The sermon you WOULD have heard if we hadn't been back in 1968 on Sunday

I think there’s a reason that church stewardship campaigns generally begin in October. It’s because our lectionary readings this time of year are so amenable to talking about money.

 

That’s particularly true for the gospel lesson appointed for the 21stSunday after Pentecost in Year B – which is the lesson we would have heard this past Sunday had we not been celebrating 1968 Throwback Sunday. The gospel lesson we heard on Sunday (Matthew 22:1-xx)  wasn’t at all about money, it was about an underdressed wedding guest and the terrible fate that befell him. And troubling as that particular lesson is to nearly everyone, I don’t think it bothers us nearly as much as the lesson we didn’t hear, Mark 10: 17-31.

 

It’s sometimes called the story of the rich, young ruler, and it’s found in all three synoptic gospels: Matthew, Mark and Luke. That’s the one where the man comes running up to Jesus and asks what he must do to inherit eternal life. He has, he says, kept all the commandments since his youth. Jesus says he just needs to do one more thing: “Go, sell what you own, and give the money to the poor, and you will have treasure in heaven; then come, follow me.” The man went away grieving, because he had many possessions, and it’s clear he didn’t much want to part with them.

 

All of which leads Jesus to conclude, “How hard it will be for those who have wealth to enter the Kingdom of Heaven,” and he enigmatically compares it to a camel passing through the eye of a needle.

 

I confess, it didn’t break my heart not to be asked to preach on this particular passage. I don’t enjoy this story any more than anyone else does. I don’t like being reminded of how far I fall short of the gospel mandate, and how much I have in common with the rich, young ruler, even if I’m not rich, or young, or ruler of anything.

 

Still, it’s good for us, as individuals and as a community, to be reminded of this from time to time, particularly as we are asked to take stock of our own needs and resources, and what our obligation is to the church, to our community, and to the world. 

 

Here at St. James, we aren’t actually starting our annual stewardship campaign until the last Sunday of October. Sadly, we won’t be having a visitation from John Travolta again this year (though you can watch that memorable performance from last year here).
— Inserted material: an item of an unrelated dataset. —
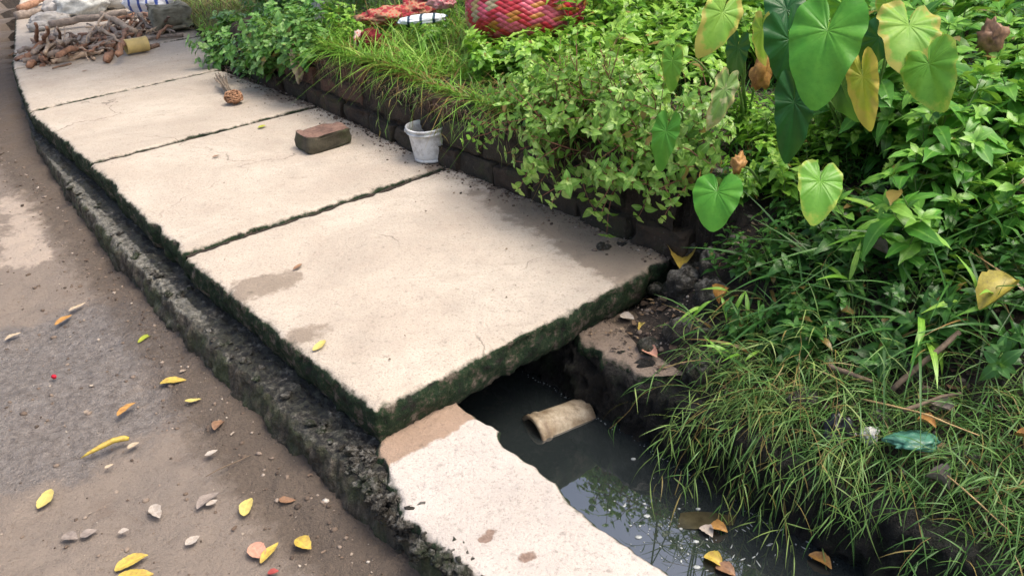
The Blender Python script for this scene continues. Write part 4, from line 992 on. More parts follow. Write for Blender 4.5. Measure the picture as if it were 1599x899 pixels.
# concrete block
V, F = ICO4; q = np.sign(V)*np.abs(V)**.35; q = q/np.max(np.abs(q), axis=1)[:, None]*.5; q = q*np.array([.30, .24, .19])+.026*np.stack([fbm(q, 5, 3, 1), fbm(q, 5, 3, 2), fbm(q, 5, 3, 3)], -1)
o = mesh_obj('concrete_block', q, F, mat_plain('old_block', (.22, .21, .16), .95, 14, .5)); c = at(265, 52, 0); place(o, (c[0], c[1]+.08, .115), math.radians(28)); tag(o, 'rough mossy concrete block between the firewood and the grass', 'block')
M_ash = mat_plain('ash_stone', (.36, .34, .31), .9, 18, .3)
def far_lump(name, px, py, rx, ry, rz, mat, lb, cat, seed, amp=.4, fr=1.8, yaw=0.5): 
    c = at(px, py, 0); return crumple(name, 0, 0, rx, ry, rz, mat, lb, cat, seed, rz*.7, c, amp=amp, fr=fr, yaw=yaw)
far_lump('rubble_lump', 80, 40, .16, .12, .07, M_ash, 'pale grey lump of rubble behind the firewood at the road side', 'rubble', 2)
far_lump('rubble_lump', 62, 48, .09, .07, .045, M_ash, 'smaller dark grey lump in front of the pale rubble', 'rubble', 4)
far_lump('rubble_lump', 98, 22, .14, .12, .09, mat_plain('pale_lime', (.5, .47, .43), .9, 14, .25), 'whitish lime lump beside the white sack', 'rubble', 6)
far_lump('sack', 133, 22, .24, .16, .12, M_white, 'plain white plastic sack lying behind the firewood', 'sack', 7, .35)
far_lump('sack', 185, 12, .26, .14, .11, mat_plain('grey_sack', (.42, .41, .38), .7, 14, .12), 'pale grey sack between the white sack and the striped one', 'sack', 9, .25, 1.4)
def mat_bluebag():
    m, t, b = mat_new('blue_white_sack'); tc = N(t, 'ShaderNodeTexCoord'); wv = t.nodes.new('ShaderNodeTexWave'); wv.inputs['Scale'].default_value = 1.6; wv.inputs['Distortion'].default_value = 3; wv.inputs['Detail'].default_value = 1
    L(t, tc.outputs['Object'], wv.inputs['Vector']); wv.inputs['Scale'].default_value = 4
    c_ = ramp(t, wv.outputs['Fac'], [(.0, (.04, .08, .32)), (.13, (.05, .09, .36)), (.2, (.62, .65, .72)), (1, (.66, .69, .75))]); L(t, c_, b.inputs['Base Color']); b.inputs['Roughness'].default_value = .4; return m
far_lump('sack', 245, 18, .26, .18, .14, mat_bluebag(), 'white plastic sack with dark blue stripes beside the grass', 'sack', 11, .35)
far_lump('sack', 283, 4, .12, .1, .14, M_blackbag, 'black sack behind the striped one at the grass edge', 'sack', 12, .4)
far_lump('clay_lump', 148, -2, .12, .09, .06, WM[2], 'reddish clay lump behind the white sack', 'clay', 13, .3)

# ---- cloths on the garden grass
def mat_pattern(name, c1, c2, sc, c3=None):
    m, t, b = mat_new(name); v = t.nodes.new('ShaderNodeTexVoronoi'); v.inputs['Scale'].default_value = sc; tc = N(t, 'ShaderNodeTexCoord'); L(t, tc.outputs['Object'], v.inputs['Vector'])
    c_ = mix(t, ramp(t, v.outputs['Distance'], [(.25, 0), (.4, 1)]), c1, c2); 
    if c3: c_ = mix(t, ramp(t, nz(t, sc*.4, 3), [(.5, 0), (.55, 1)]), c_, c3)
    L(t, c_, b.inputs['Base Color']); b.inputs['Roughness'].default_value = .9; return m
M_redcloth = mat_pattern('red_flowered_cloth', (.50, .06, .05), (.42, .22, .14), 45, (.30, .03, .04))
crumple('cloth', 612, 52, .17, .11, .05, M_redcloth, 'crumpled red patterned cloth spread on the grass', 'cloth', 21, .10, fr=3.2, amp=.5, yaw=.3)
crumple('cloth', 648, 46, .12, .09, .055, M_redcloth, 'bunched end of red patterned cloth near the navy cloth', 'cloth', 22, .11, fr=3.2, amp=.6)
crumple('cloth', 580, 84, .07, .05, .07, mat_plain('maroon_cloth', (.14, .015, .02), .9), 'dark maroon rag hanging over the edge of the grass', 'cloth', 23, .06, fr=3, amp=.6)
crumple('cloth', 563, 82, .03, .03, .06, mat_pattern('red_white_cloth', (.5, .08, .08), (.55, .4, .36), 60), 'small red and white rag tip low in the grass', 'cloth', 24, .05, fr=3, amp=.6)
crumple('cloth', 690, 42, .12, .08, .05, mat_plain('navy_cloth', (.012, .02, .07), .85), 'navy blue rolled cloth on the grass', 'cloth', 25, .22, fr=3.5, amp=.6)
crumple('cloth', 694, 56, .075, .05, .035, mat_pattern('crimson_cloth', (.5, .03, .08), (.6, .3, .3), 50), 'crimson cloth showing just below the navy one', 'cloth', 26, .19, fr=3, amp=.5)
def mat_stripes():
    m, t, b = mat_new('white_striped_cloth'); tc = N(t, 'ShaderNodeTexCoord'); wv = t.nodes.new('ShaderNodeTexWave'); wv.inputs['Scale'].default_value = 4.5; wv.inputs['Distortion'].default_value = .6; L(t, tc.outputs['Object'], wv.inputs['Vector'])
    c_ = ramp(t, wv.outputs['Fac'], [(0, (.02, .05, .09)), (.08, (.03, .07, .11)), (.14, (.68, .74, .80)), (1, (.72, .78, .84))]); L(t, c_, b.inputs['Base Color']); b.inputs['Roughness'].default_value = .7; return m
crumple('cloth', 662, 70, .135, .05, .028, mat_stripes(), 'folded white cloth with thin dark stripes on the grass', 'cloth', 27, .14, fr=1.5, amp=.3, yaw=.35)
crumple('rag', 500, 112, .028, .02, .10, mat_plain('husk', (.40, .33, .24), .9, 40, .35), 'pale dry husk like rag draped down the brick wall', 'rag', 28, .02, pos=np.append(P2(2.92, WB-.02), .22), fr=2, amp=.5)

# ---- woven basket
def build_basket():
    c = hit(812, 104); c = c+np.array([.02, .16, .0])
    Rb, Hb = .31, .50; nu, nv = 64, 22
    cols = [np.array(x) for x in ((.50, .025, .045), (.62, .10, .16), (.52, .40, .17), (.13, .16, .055), (.50, .42, .26), (.44, .17, .03))]
    mb = MB()
    def surf(u, v):     # u around, v 0..1 from the middle of the bottom to the rim
        v = np.clip(v, 0, 1); ph = v*1.75
        rr = np.where(v < .45, np.sin(np.clip(v/.45, 0, 1)*PI/2)**.8, 1+.10*(v-.45)); zz = np.where(v < .45, 1-np.cos(np.clip(v/.45, 0, 1)*PI/2), 1+(v-.45)*3.6)
        return np.stack([Rb*rr*np.cos(u), Rb*.85*rr*np.sin(u), .16*zz], -1)
    def nrm(u, v):
        e = 1e-3; a_ = surf(u+e, v)-surf(u-e, v); b_ = surf(u, v+e)-surf(u, v-e); n_ = np.cross(a_, b_); return n_/(np.linalg.norm(n_, axis=-1)[..., None]+1e-9)
    for j in range(2, nv*2):
        for i in range(nu):
            if (i+j) % 2: continue
            # twill: strips lie alternately along the two diagonals and pass over two
            du, dv = 2*PI/nu, 1/(nv*2)
            cu, cv = i*du, j*dv
            kind = ((i+j)//2 + (i-j)//2) % 2
            s1 = (i+j)//2; s2 = (i-j)//2
            over = (s1+s2) % 4 < 2
            band = (s1//3) % 4 if over else (s2//2+1) % 5 if i < 44 else 2 + s2 % 2
            col = cols[[0, 1, 0, 1][band] if over else [4, 0, 5, 1, 2][band]]
            if j < 10 and over: col = cols[0]
            K = 5; p, q = np.meshgrid(np.linspace(-1, 1, K), np.linspace(-1, 1, K), indexing='ij')
            a1, b1 = (p*1.45, q*.97) if over else (p*.97, q*1.45)
            uu = cu+(a1-b1)*du/2; vv = cv+(a1+b1)*dv/2
            if j < 4: uu = cu + (a1-b1)*du/2
            hgt = .0075*((1-p**2) if over else (1-q**2))-.001 + .002*((1-q**2) if over else (1-p**2))
            P = surf(uu, vv)+nrm(uu, vv)*hgt[..., None]*1.0
            mb.add(P.reshape(-1, 3), grid_faces(K, K), tcol=col*rnd.uniform(.75, 1.15))
    # lining that closes the gaps
    U, Vv = np.meshgrid(np.arange(48)*2*PI/48, np.linspace(.02, 1, 24), indexing='ij'); P = (surf(U, Vv)-nrm(U, Vv)*.004).transpose(1, 0, 2)
    mb.add(P.reshape(-1, 3), grid_faces(24, 48, True), tcol=np.array([.10, .015, .02]))
    m, t, b = mat_new('woven_palm_leaf'); a = attr(t, 'tcol', 'Color'); col = mix(t, ramp(t, nz(t, 60, 3), [(.3, .3), (.6, 0)]), a, (.12, .03, .02)); L(t, col, b.inputs['Base Color']); b.inputs['Roughness'].default_value = .45
    bump(t, b, nz(t, 150, 3), .2, .003)
    bk_ = empty('woven_basket', c, 'large round basket woven in red, pink, cream and green strips, standing in the weeds', 'basket')
    o = mb.build('basket_body', m, bk_)
    u = np.linspace(0, 2*PI, 60); rim = surf(u, np.ones(60)); V, F = tube(rim, .012, 8, False); mesh_obj('rim', V, F, mat_plain('rim_strip', (.45, .04, .06), .5), bk_)
    bk_.rotation_euler = (math.radians(-14), math.radians(12), math.radians(20)); bk_.location.z = c[2]+.05
build_basket()
crumple('woven_scrap', 852, 78, .075, .04, .035, mat_pattern('pink_weave', (.50, .10, .12), (.52, .42, .22), 55, (.30, .03, .05)), 'small crumpled piece of pink red weaving just below the basket', 'mat', 31, .13, fr=3, amp=.6, yaw=.5)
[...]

But we will be distributing stewardship campaign materials, and challenging each of you to step up and give from the first fruits of your labor, not merely sharing from what’s left after other bills are paid. 

 

Had we not had Throwback Sunday last week, and discussed the importance of appropriate attire for the wedding, the sermon would have been a precursor to this. It would be a way of softening you up to be receptive to this, to start letting you marinate in stewardship-friendly scripture. As it is, we’ll just have to start that marinating process this way, in Gleanings. 

 

One way or the other, it’s all about getting ready for the banquet.